Cheguei a pensar que era o meio pelo qual o jogava (PC), então tratei logo de pegar uma versão para iOS. Ela tornou o ato de mover as cartas para a esquerda ou direita algo muito mais natural, mas as paradinhas de cinco minutos para avançar na história – ao contrário das 20 que tendia gastar no PC – eram tão maçantes quanto.
Eventualmente cheguei ao ponto de começar a jogar mais e mais no automático, pois as cartas que realmente eram significativas para avançar tinham um tom diferente e muitas vezes facilmente identificáveis. Arrasta para esquerda, para a direita, para esquerda de novo. “Pera, isso é interessante”, dizia quando uma situação inusitada ou um item – usado para ações especiais – se apresentava; era nesses pontos que meu interesse em Reigns: Her Majesty ressurgia.
O que é frustrante de escrever, pois é um game que quando decide avançar na história, ele atinge um altíssimo patamar de qualidade. Seja nos momentos tragicômicos onde a rainha tem de escolher um vestido para a festa e o jogador pode dar uma resposta de quem não quer nada com isso, só quer viver a sua vida e não seguir os padrões, ou reforça-los. Independentemente da decisão nesses casos, a história avançava com a adição de novas cartas ao baralho virtual do “app”, que com bastante sorte e perseverança, iria encontrá-las.
Com o medo de soar alguém impaciente, Reigns: Her Majesty teria funcionado melhor para mim caso optasse por uma estrutura ainda mais concisa.

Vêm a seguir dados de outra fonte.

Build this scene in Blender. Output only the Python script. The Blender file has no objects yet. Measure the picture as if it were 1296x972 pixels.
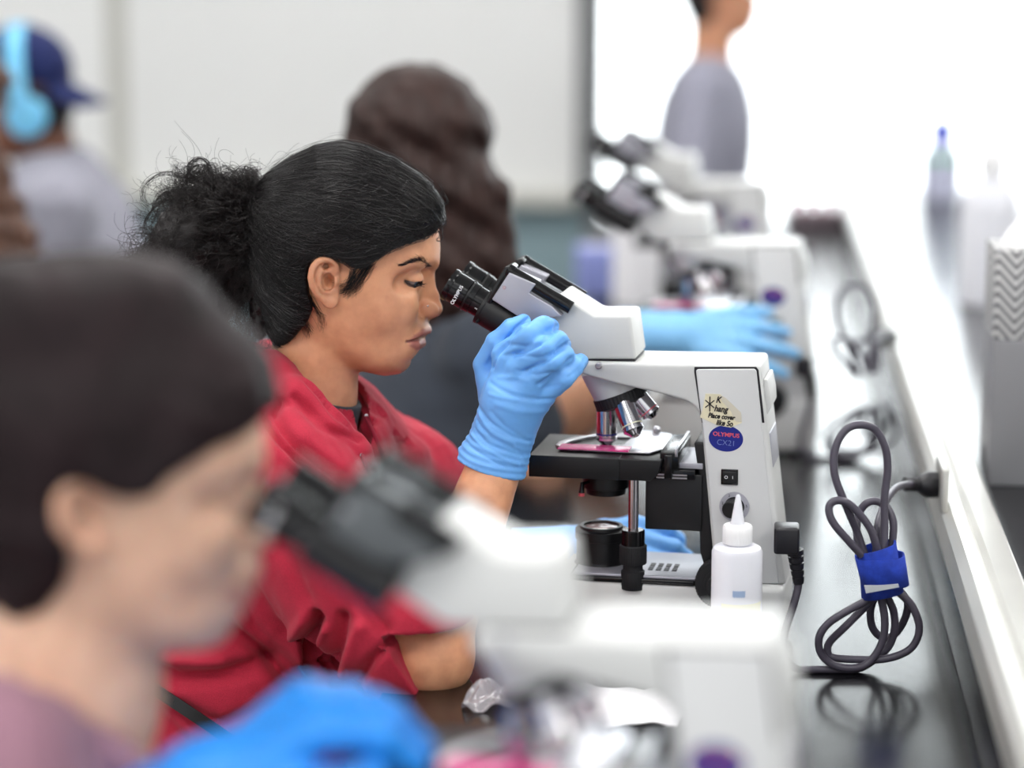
import bpy, bmesh, math, random
import numpy as np
from mathutils import Vector, Matrix, Euler
R = math.radians
random.seed(7); rng = np.random.default_rng(7)
sc = bpy.context.scene
COL = sc.collection
# ------------------------------------------------------------------ camera
F_PX = 3060.0
PITCH = math.atan(546 / F_PX)
YAW = math.atan(327 / F_PX * math.cos(PITCH))
CAM = Vector((0, 0, 1.602))
fw = Vector((-math.sin(YAW) * math.cos(PITCH), math.cos(YAW) * math.cos(PITCH), -math.sin(PITCH)))
rt = Vector((math.cos(YAW), math.sin(YAW), 0))
up = rt.cross(fw)
cd = bpy.data.cameras.new('camera'); cam = bpy.data.objects.new('camera', cd); COL.objects.link(cam)
cam.location = CAM; cam.rotation_euler = (math.pi / 2 - PITCH, 0, YAW)
cd.lens = 85; cd.sensor_width = 36; cd.clip_start = .05
cd.dof.use_dof = True; cd.dof.focus_distance = 2.40; cd.dof.aperture_fstop = 1.8; cd.dof.aperture_blades = 9
sc.camera = cam
def ray(px, py): return fw * F_PX + rt * (px - 648) - up * (py - 486)
def at(px, py, Y):
    d = ray(px, py); return CAM + d * (Y / d.y)
def atz(px, py, z):
    d = ray(px, py); return CAM + d * ((z - CAM.z) / d.z)
sc.view_settings.view_transform = 'Standard'; sc.view_settings.look = 'None'
sc.view_settings.gamma = 1; sc.view_settings.use_curve_mapping = False
sc.view_settings.exposure = 0.5
# ------------------------------------------------------------------ materials
def srgb(r, g, b):
    f = lambda c: c / 12.92 if c <= .04045 else ((c + .055) / 1.055) ** 2.4
    return (f(r / 255), f(g / 255), f(b / 255), 1)
def mat(name, col, rough=.5, metal=0, bump=0, bscale=200, var=0, vscale=8, spec=.5, coat=0, sss=0, trans=0, ior=1.45, attr=None, sheen=0, alpha=1, sssr=(1, .35, .2), detail=3, vcol=None):
    m = bpy.data.materials.new(name); m.use_nodes = True
    nt = m.node_tree; b = nt.nodes['Principled BSDF']
    col = srgb(*col) if max(col) > 1.01 else (*col[:3], 1)
    b.inputs['Base Color'].default_value = col
    b.inputs['Roughness'].default_value = rough; b.inputs['Metallic'].default_value = metal
    b.inputs['Specular IOR Level'].default_value = spec
    b.inputs['Coat Weight'].default_value = coat; b.inputs['IOR'].default_value = ior
    b.inputs['Transmission Weight'].default_value = trans
    b.inputs['Alpha'].default_value = alpha
    if sheen: b.inputs['Sheen Weight'].default_value = sheen; b.inputs['Sheen Roughness'].default_value = .5
    if sss:
        b.inputs['Subsurface Weight'].default_value = sss; b.inputs['Subsurface Radius'].default_value = sssr
        b.inputs['Subsurface Scale'].default_value = .006
    tc = nt.nodes.new('ShaderNodeTexCoord')
    src = None
    if attr:
        a = nt.nodes.new('ShaderNodeVertexColor'); a.layer_name = attr; src = a.outputs['Color']
    if var:
        n = nt.nodes.new('ShaderNodeTexNoise'); n.inputs['Scale'].default_value = vscale; n.inputs['Detail'].default_value = detail
        nt.links.new(tc.outputs['Object'], n.inputs['Vector'])
        mx = nt.nodes.new('ShaderNodeMix'); mx.data_type = 'RGBA'
        if src: nt.links.new(src, mx.inputs[6])
        else: mx.inputs[6].default_value = col
        v2 = srgb(*vcol) if vcol else tuple(c * (1 - var) for c in col[:3]) + (1,)
        if src:
            mul = nt.nodes.new('ShaderNodeMix'); mul.data_type = 'RGBA'; mul.blend_type = 'MULTIPLY'; mul.inputs[0].default_value = 1
            nt.links.new(src, mul.inputs[6]); mul.inputs[7].default_value = (1 - var, 1 - var * 1.3, 1 - var * 1.4, 1)
            nt.links.new(mul.outputs[2], mx.inputs[7])
        else: mx.inputs[7].default_value = v2
        mr = nt.nodes.new('ShaderNodeMapRange'); mr.inputs[1].default_value = .35; mr.inputs[2].default_value = .65
        nt.links.new(n.outputs['Fac'], mr.inputs[0]); nt.links.new(mr.outputs[0], mx.inputs[0])
        src = mx.outputs[2]
    if src: nt.links.new(src, b.inputs['Base Color'])
    if bump:
        n2 = nt.nodes.new('ShaderNodeTexNoise'); n2.inputs['Scale'].default_value = bscale; n2.inputs['Detail'].default_value = 4
        nt.links.new(tc.outputs['Object'], n2.inputs['Vector'])
        bp = nt.nodes.new('ShaderNodeBump'); bp.inputs['Strength'].default_value = bump; bp.inputs['Distance'].default_value = .001
        nt.links.new(n2.outputs['Fac'], bp.inputs['Height']); nt.links.new(bp.outputs[0], b.inputs['Normal'])
    return m
def emit(name, col, s):
    m = bpy.data.materials.new(name); m.use_nodes = True; nt = m.node_tree; nt.nodes.clear()
    e = nt.nodes.new('ShaderNodeEmission'); e.inputs[0].default_value = (*col, 1); e.inputs[1].default_value = s
    o = nt.nodes.new('ShaderNodeOutputMaterial'); nt.links.new(e.outputs[0], o.inputs[0]); return m
M = {}
M['white'] = mat('scope_white', (210, 211, 210), .38, bump=.05, bscale=900, var=.04, vscale=20)
M['white2'] = mat('scope_panel_white', (205, 206, 207), .42, bump=.05, bscale=900)
M['black'] = mat('scope_black', (16, 16, 19), .42, bump=.05, bscale=900, var=.3, vscale=30)
M['blackgloss'] = mat('gloss_black', (12, 12, 14), .18)
M['grey'] = mat('anodised_grey', (168, 168, 178), .36, metal=.35)
M['chrome'] = mat('chrome', (205, 203, 208), .14, metal=1)
M['satin'] = mat('satin_metal', (190, 190, 196), .3, metal=.9)
M['rubber'] = mat('black_rubber', (26, 26, 29), .6, bump=.1)
M['blue'] = mat('sticker_blue', (24, 36, 128), .35)
M['red'] = mat('sticker_red', (215, 88, 100), .4)
M['pale'] = mat('sticker_pale', (120, 135, 190), .4)
M['ink'] = mat('ink_black', (20, 16, 24), .5)
M['tape'] = mat('masking_tape', (228, 220, 190), .6, var=.12, vscale=60)
M['tape2'] = mat('clear_tape', (206, 200, 184), .35)
M['pink'] = mat('stained_slide', (250, 90, 165), .25, var=.2, vscale=60, vcol=(226, 60, 140))
M['glass'] = mat('glass', (240, 245, 245), .05, trans=.9)
M['lens'] = mat('lens_glass', (150, 120, 120), .06, spec=1)
M['bench'] = mat('black_epoxy', (17, 17, 20), .20, bump=.08, bscale=700, var=.3, vscale=14, spec=.85)
M['alu'] = mat('aluminium', (206, 205, 200), .34, metal=.55, var=.08, vscale=6)
M['plastic'] = mat('bottle_plastic', (228, 229, 236), .35, sss=.6, sssr=(1, 1, 1))
M['cap'] = mat('white_cap', (248, 248, 250), .4, sss=.3, sssr=(1, 1, 1))
M['label'] = mat('yellow_label', (238, 236, 205), .5)
M['bluemark'] = mat('blue_mark', (160, 182, 214), .5)
M['velcro'] = mat('blue_strap', (30, 62, 175), .85, bump=.6, bscale=1800, var=.3, vscale=120)
M['velgrey'] = mat('grey_tab', (196, 200, 206), .7, bump=.5, bscale=1500)
M['cord'] = mat('grey_cord', (74, 70, 82), .36)
M['plug'] = mat('plug_black', (32, 31, 36), .35)
M['wall'] = mat('painted_wall', (222, 223, 222), .6)
M['wallteal'] = mat('teal_wall', (142, 166, 173), .6, var=.06, vscale=2)
M['board'] = mat('whiteboard', (246, 247, 246), .3)
M['frame'] = mat('grey_frame', (120, 122, 124), .5)
M['ledge'] = mat('board_tray', (205, 205, 198), .5)
M['floor'] = mat('floor_tile', (150, 150, 152), .4, var=.1, vscale=3)
M['ceil'] = mat('ceiling_tile', (225, 225, 225), .8)
M['cabinet'] = mat('bench_cabinet', (140, 130, 115), .5)
M['paper'] = mat('white_paper', (245, 244, 248), .7)
# ------------------------------------------------------------------ mesh helpers
def link(o, parent=None):
    COL.objects.link(o)
    if parent is not None: o.parent = parent
    return o
def fin(bm, name, m, parent=None, smooth=True, loc=None, rot=None, sharp=35):
    me = bpy.data.meshes.new(name)
    bmesh.ops.recalc_face_normals(bm, faces=bm.faces)
    if smooth:
        for f in bm.faces: f.smooth = True
        for e in bm.edges:
            if len(e.link_faces) == 2 and e.calc_face_angle(0) > R(sharp): e.smooth = False
    bm.to_mesh(me); bm.free()
    for mm in (m if isinstance(m, (list, tuple)) else [m]): me.materials.append(mm)
    o = bpy.data.objects.new(name, me); link(o, parent)
    if loc is not None: o.location = loc
    if rot is not None: o.rotation_euler = rot
    return o
def a_box(bm, x0, x1, y0, y1, z0, z1, bev=0, seg=3, mi=0, mtx=None):
    b = bmesh.new(); bmesh.ops.create_cube(b, size=1)
    for v in b.verts: v.co = Vector(((x0 + x1) / 2 + v.co.x * (x1 - x0), (y0 + y1) / 2 + v.co.y * (y1 - y0), (z0 + z1) / 2 + v.co.z * (z1 - z0)))
    if bev: bmesh.ops.bevel(b, geom=b.edges[:], offset=bev, segments=seg, affect='EDGES', profile=.5)
    merge(bm, b, mi, mtx)
def merge(bm, b, mi=0, mtx=None):
    if mtx is not None: bmesh.ops.transform(b, matrix=mtx, verts=b.verts)
    for f in b.faces: f.material_index = mi
    me = bpy.data.meshes.new('t'); b.to_mesh(me); b.free(); bm.from_mesh(me); bpy.data.meshes.remove(me)
def a_prism(bm, pts, y0, y1, bev=0, seg=3, mi=0, mtx=None):
    """pts: (x,z) outline extruded along y"""
    b = bmesh.new()
    lo = [b.verts.new((x, y0, z)) for x, z in pts]; hi = [b.verts.new((x, y1, z)) for x, z in pts]
    n = len(pts); b.faces.new(lo); b.faces.new(hi[::-1])
    for i in range(n): b.faces.new((lo[i], hi[i], hi[(i + 1) % n], lo[(i + 1) % n]))
    bmesh.ops.recalc_face_normals(b, faces=b.faces)
    if bev: bmesh.ops.bevel(b, geom=b.edges[:], offset=bev, segments=seg, affect='EDGES', profile=.5, clamp_overlap=True)
    merge(bm, b, mi, mtx)
def a_lathe(bm, prof, o=(0, 0, 0), d=(0, 0, 1), n=40, mi=0, ridges=0, rd=0):
    """prof: (s along d, radius)"""
    d = Vector(d).normalized(); o = Vector(o)
    a = d.orthogonal().normalized(); c = d.cross(a)
    b = bmesh.new(); rings = []
    if ridges: n = ridges * 4
    for s, r in prof:
        ring = []
        for k in range(n):
            t = 2 * math.pi * k / n; rr = r
            if ridges and r > 0: rr = r - (rd if (k % 4) in (0, 1) else 0)
            ring.append(b.verts.new(o + d * s + (a * math.cos(t) + c * math.sin(t)) * max(rr, 1e-5)))
        rings.append(ring)
    for i in range(len(rings) - 1):
        for k in range(n): b.faces.new((rings[i][k], rings[i][(k + 1) % n], rings[i + 1][(k + 1) % n], rings[i + 1][k]))
    b.faces.new(rings[0][::-1]); b.faces.new(rings[-1])
    merge(bm, b, mi)
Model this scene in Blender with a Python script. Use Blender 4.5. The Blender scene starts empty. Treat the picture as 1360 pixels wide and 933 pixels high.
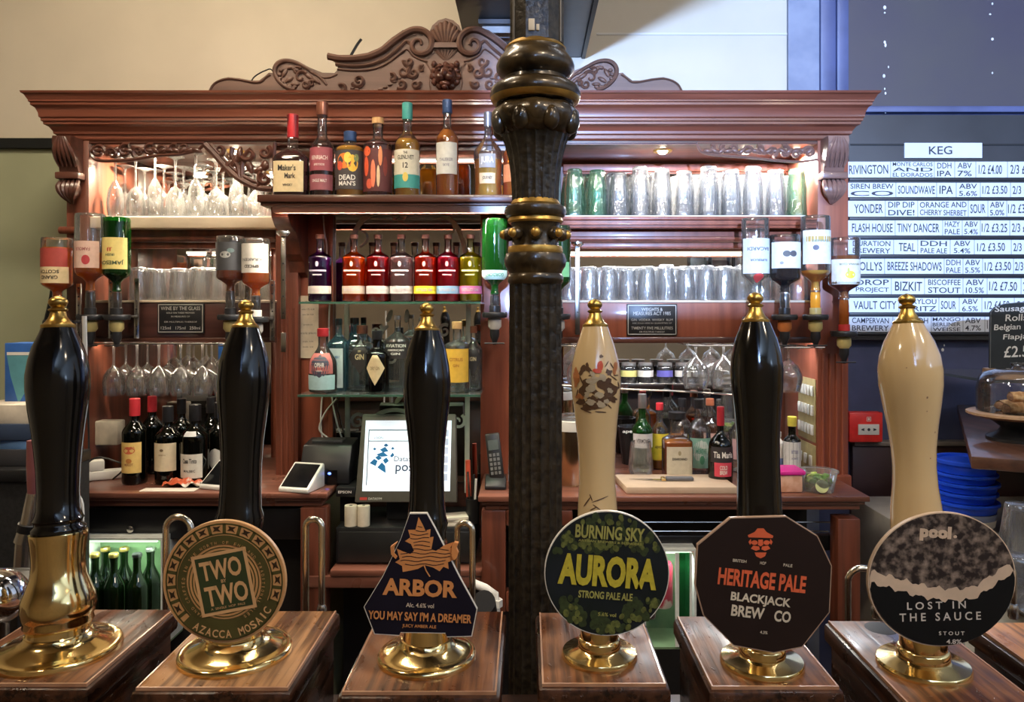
import bpy, bmesh, math, random
from mathutils import Vector, Matrix
random.seed(7)
PI = math.pi
scene = bpy.context.scene
C = scene.collection

# ---------------------------------------------------------------- camera
F = 1000.0; CX, CY, EYE = 700.0, 410.0, 1.5
def P(x, y, Y):
    return Vector(((x - CX) * Y / F, Y, EYE - (y - CY) * Y / F))
def S(n, Y):
    return n * Y / F
cd = bpy.data.cameras.new('camera'); cam = bpy.data.objects.new('camera', cd); C.objects.link(cam)
cam.location = (0, 0, EYE); cam.rotation_euler = (PI / 2, 0, 0)
cd.sensor_width = 36; cd.lens = 36 * F / 1360
cd.shift_x = (680 - CX) / 1360; cd.shift_y = (CY - 466.5) / 1360
cd.clip_start = 0.05; cd.clip_end = 50
scene.camera = cam

# ---------------------------------------------------------------- world, lights, exposure
w = bpy.data.worlds.new('world'); scene.world = w; w.use_nodes = True
w.node_tree.nodes['Background'].inputs[0].default_value = (0.9, 0.86, 0.8, 1)
w.node_tree.nodes['Background'].inputs[1].default_value = 0.25
scene.view_settings.view_transform = 'Standard'; scene.view_settings.look = 'None'
scene.view_settings.gamma = 1; scene.view_settings.exposure = 0.42
scene.view_settings.use_curve_mapping = False
cy = scene.cycles
cy.max_bounces = 14; cy.diffuse_bounces = 4; cy.glossy_bounces = 6; cy.transmission_bounces = 12
cy.transparent_max_bounces = 48; cy.caustics_reflective = False; cy.caustics_refractive = True
cy.sample_clamp_indirect = 4

def area(name, loc, aim, sx, sy, power, col, spread=PI):
    l = bpy.data.lights.new(name, 'AREA'); l.shape = 'RECTANGLE'; l.size = sx; l.size_y = sy
    l.energy = power; l.color = col; l.spread = spread
    o = bpy.data.objects.new(name, l); C.objects.link(o); o.location = loc
    o.rotation_euler = (Vector(aim) - Vector(loc)).to_track_quat('-Z', 'Y').to_euler()
    return o
def point(name, loc, power, col, r=0.03):
    l = bpy.data.lights.new(name, 'POINT'); l.energy = power; l.color = col; l.shadow_soft_size = r
    o = bpy.data.objects.new(name, l); C.objects.link(o); o.location = loc
    return o
WARM = (1.0, 0.80, 0.56); COOL = (0.55, 0.74, 1.0); NEUT = (1.0, 0.93, 0.84)
# daylight from the street door, cut to a beam by the added screens (cool)
area('door_daylight', (-0.05, -3.5, 2.30), (0.6, 2.8, 2.2), 0.05, 0.05, 640, (0.36, 0.56, 1.0))
# pendant lamps over the drinkers' side of the bar
area('pendant_light', (-1.5, 0.1, 3.0), (-1.2, 1.6, 0.9), 0.16, 0.16, 12, WARM)
area('pendant_light', (0.62, -0.3, 3.1), (0.3, 1.4, 0.9), 0.16, 0.16, 13, WARM)
area('pendant_light', (1.7, -0.3, 3.0), (1.3, 1.6, 0.9), 0.16, 0.16, 9, WARM)
# servery lamps between bar and back bar
area('servery_light', (-0.9, 1.45, 3.15), (-0.9, 2.3, 1.2), 0.7, 0.10, 24, (1.0, .84, .62))
area('servery_light', (1.0, 1.4, 3.15), (1.0, 2.4, 1.2), 0.7, 0.10, 3, (.9, .93, 1))
# added fill light under the duct, no fixture there, brightens the till bay
area('till_fill_light', (-0.1, 1.25, 2.42), (-0.35, 2.45, 1.35), 0.30, 0.10, 7, (1.0, .90, .76))
# cool window to the side of the room
area('side_window_daylight', (2.7, -1.2, 1.9), (0.0, 1.5, 1.2), 0.3, 0.6, 4, COOL)

# ---------------------------------------------------------------- materials
MATS = {}
def mat(name, col=(0.5, 0.5, 0.5), rough=0.5, metal=0.0, noise=0.12, nscale=25.0, stretch=(1, 1, 1), bump=0.0,
        coat=0.0, emit=0.0, ecol=None, col2=None, spec=0.5, sheen=0.0, trans=0.0, alpha=1.0, detail=4.0, rvar=0.0, contrast=(0.35, 0.65)):
    if name in MATS: return MATS[name]
    m = bpy.data.materials.new(name); m.use_nodes = True; nt = m.node_tree; N = nt.nodes; L = nt.links
    b = N['Principled BSDF']
    b.inputs['Roughness'].default_value = rough; b.inputs['Metallic'].default_value = metal
    b.inputs['Specular IOR Level'].default_value = spec
    b.inputs['Coat Weight'].default_value = coat; b.inputs['Coat Roughness'].default_value = 0.08
    b.inputs['Transmission Weight'].default_value = trans
    if emit:
        b.inputs['Emission Color'].default_value = (*(ecol or col), 1); b.inputs['Emission Strength'].default_value = emit
    tc = N.new('ShaderNodeTexCoord'); mp = N.new('ShaderNodeMapping'); mp.inputs['Scale'].default_value = stretch
    L.new(tc.outputs['Object'], mp.inputs['Vector'])
    nz = N.new('ShaderNodeTexNoise'); nz.inputs['Scale'].default_value = nscale; nz.inputs['Detail'].default_value = detail
    L.new(mp.outputs[0], nz.inputs['Vector'])
    rp = N.new('ShaderNodeValToRGB'); L.new(nz.outputs['Fac'], rp.inputs[0])
    c2 = col2 or tuple(min(1, c * (1 + noise)) for c in col); c1 = tuple(c * (1 - noise) for c in col) if not col2 else col
    rp.color_ramp.elements[0].position = contrast[0]; rp.color_ramp.elements[1].position = contrast[1]
    rp.color_ramp.elements[0].color = (*c1, 1); rp.color_ramp.elements[1].color = (*c2, 1)
    L.new(rp.outputs[0], b.inputs['Base Color'])
    if bump:
        bp = N.new('ShaderNodeBump'); bp.inputs['Strength'].default_value = bump; bp.inputs['Distance'].default_value = 0.004
        L.new(nz.outputs['Fac'], bp.inputs['Height']); L.new(bp.outputs[0], b.inputs['Normal'])
    if rvar:
        mr = N.new('ShaderNodeMapRange'); mr.inputs[3].default_value = max(0.02, rough - rvar); mr.inputs[4].default_value = rough + rvar
        n2 = N.new('ShaderNodeTexNoise'); n2.inputs['Scale'].default_value = nscale * 0.35; L.new(tc.outputs['Object'], n2.inputs['Vector'])
        L.new(n2.outputs['Fac'], mr.inputs[0]); L.new(mr.outputs[0], b.inputs['Roughness'])
    MATS[name] = m; return m
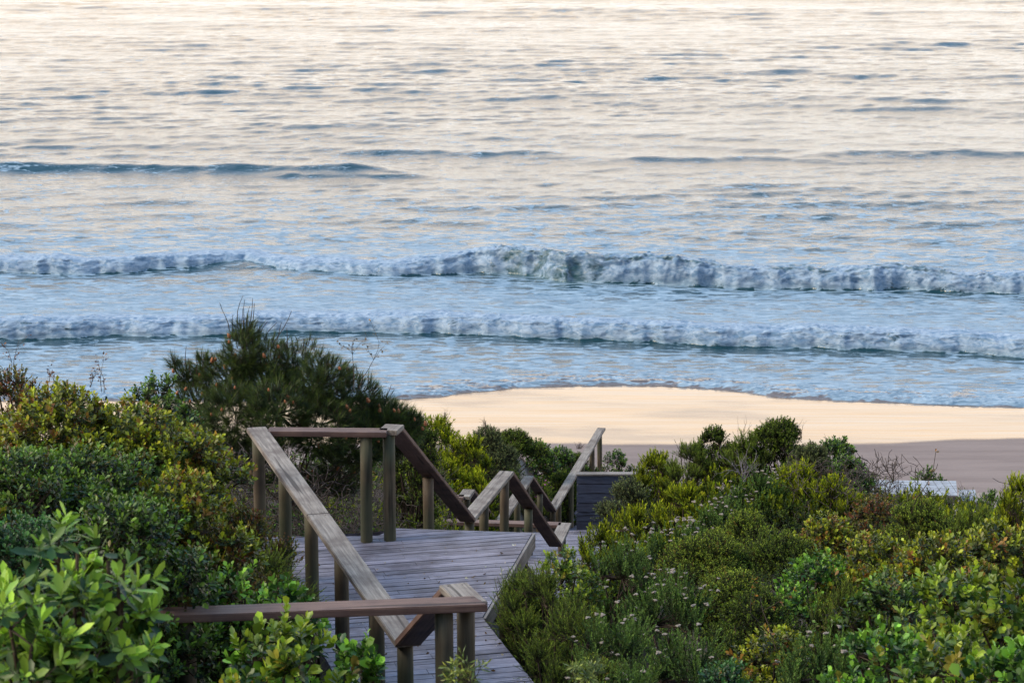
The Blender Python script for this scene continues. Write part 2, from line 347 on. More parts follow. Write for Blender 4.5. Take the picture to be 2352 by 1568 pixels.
Zs = Zs*smooth(.2, 5, dsh)*1.0
wl = np.maximum(0., Zb+thick)+0
Zt = np.where(S < 76, np.maximum(Zb+thick, .0)+Zs, Zs)
bl_ = smooth(73, 77, S); Zt = (np.maximum(Zb+thick, .0))*(1-bl_)+Zs+.0
# crumbly froth along the swash edge
ef = (1-smooth(.5, 3.0, dsh)); Zt += ef*smooth(0, .3, dsh)*.05*(1-np.abs(2*noise2(X*6, S*6, 5)-1))
cxa = onz(1400, 890, 0)[0]
midf = np.exp(-((X-cxa)/3.0)**2); fr_ = smooth(.1, .4, dsh)*(1-smooth(1.0, 2.6, dsh))
foam = foam*(1-.12*midf*fr_); foam = np.maximum(foam, .80*smooth(.08, .25, dsh)*(1-smooth(.8, 2.2, dsh))*(1-.3*midf))
foam = np.where(dsh < .12, foam*.55, foam)
film = (1-smooth(0, 3.5, dsh))
V = np.stack([X, Yf, Zt], -1).reshape(-1, 3)
tag(link('sea_water', npmesh('sea_water', V, F, smooth_=True, attrs={'foam': foam, 'teal': teal, 'film': film, 'front': np.clip(front, 0, 1)}), M['sea']), kind='structure')

# ------------------------------------------------------------------ timber
def box_mesh(name, L, W, H, bev=.006, nseg=1):
    import bmesh
    bm = bmesh.new(); bmesh.ops.create_cube(bm, size=1)
    for v in bm.verts: v.co = (v.co.x*L, v.co.y*W, v.co.z*H)
    if bev: bmesh.ops.bevel(bm, geom=list(bm.edges), offset=bev, segments=2, affect='EDGES')
    me = bpy.data.meshes.new(name); bm.to_mesh(me); bm.free(); return me
RW, RT = .19, .05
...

Uma pequena história onde eu poderia decidir o rumo gradualmente no lugar de cartas ou explorar um mundo dentro de uma “interface” – conceito que foi executado com excepcionalidade pelas Accidental Queens em a Normal Lost Phone. Não é sempre que jogamos com uma rainha e vemos o seu lado de uma interessante história com reviravoltas e boas surpresas. Queria que não existisse uma camada de tédio e aleatoriedade que me impedissem de melhor aproveitá-la.
Reigns: Her Majesty
Total - 6.5
6.5
A história de Reigns: Her Majesty é uma que merece ser contada, lida e apreciada. No entanto, a aleatoriedade e mecânicas obtusas a transformam de um interessante conto sobre o papel da mulher e a imposição da sociedade em “tradições” em um teste de paciência.